Lord Holme of Cheltenham insisted yesterday that he was "not in the least remorseful" about having an affair while chairman of the Broadcasting Standards Commission.

Speaking for the first time since his resignation after the exposure of lurid details about his private life, the Liberal Democrat peer maintained his earlier unapologetic tone.

"If having affairs with attractive women is in itself disbarring people from doing anything useful in public life we would have lost a lot of our own prime ministers, several American presidents and many people who perform a useful role," he said. "So I am not in the terms of my public role in the least remorseful."

Lord Holme, 64, who has continued to enjoy the public support of his wife of 42 years, Kay, as well as their grown up children, admitted that he felt sorry for causing them pain as well as embarrassment to the Commission. But, in a tone reminiscent of his resignation letter to Chris Smith, the Secretary of State for Culture, he said: "It is not so much that I caused it, but the lurid stories did."

Lord Holme gave up his £49,000-a-year post at the taste and decency watchdog last week after the News of the World claimed he had had affairs with two young women. He admitted one affair, insisting it was now over.

"I did not resign because I had a love affair with a young woman," he said on BBC Radio 4. "I resigned because of the lurid story that appeared in the News of the World and was then picked up by other newspapers which in my view could cause embarrassment for the Broadcasting Standards Commission in the important job it does. I felt it couldn't do that job properly with me as Chairman.

"Had I been Minister of State at Ag and Fish I would probably not have resigned."
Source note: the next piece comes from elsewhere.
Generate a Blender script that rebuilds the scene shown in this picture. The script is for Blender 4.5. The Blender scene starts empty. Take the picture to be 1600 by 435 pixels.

The peer, who, as chairman of Prague's English School, is due to welcome the Prince of Wales today, nevertheless admitted he should have acted more prudently and been aware that his public position might make him a target.

"My wife was hurt not only by my own infidelity but at the extremely disproportionate publicity given to it," he said. "I would say knowing and loving her for 40 years that her hurt is greatly outweighed by her irritation at my foolishness. But she is a strong woman and we've loved each other for a long time and continue to do so."

In his resignation letter, Lord Holme wrote: "I do not seek to excuse myself but, as I duly fall on my sword, I leave it to others to judge what effect this sort of journalism, based on spying, telephone interception and misappropriated private correspondence for commercial gain, has on the quality of our public life."

The whole experience of being exposed to public scrutiny had been "like reading your own obituary while you are still alive," he said yesterday.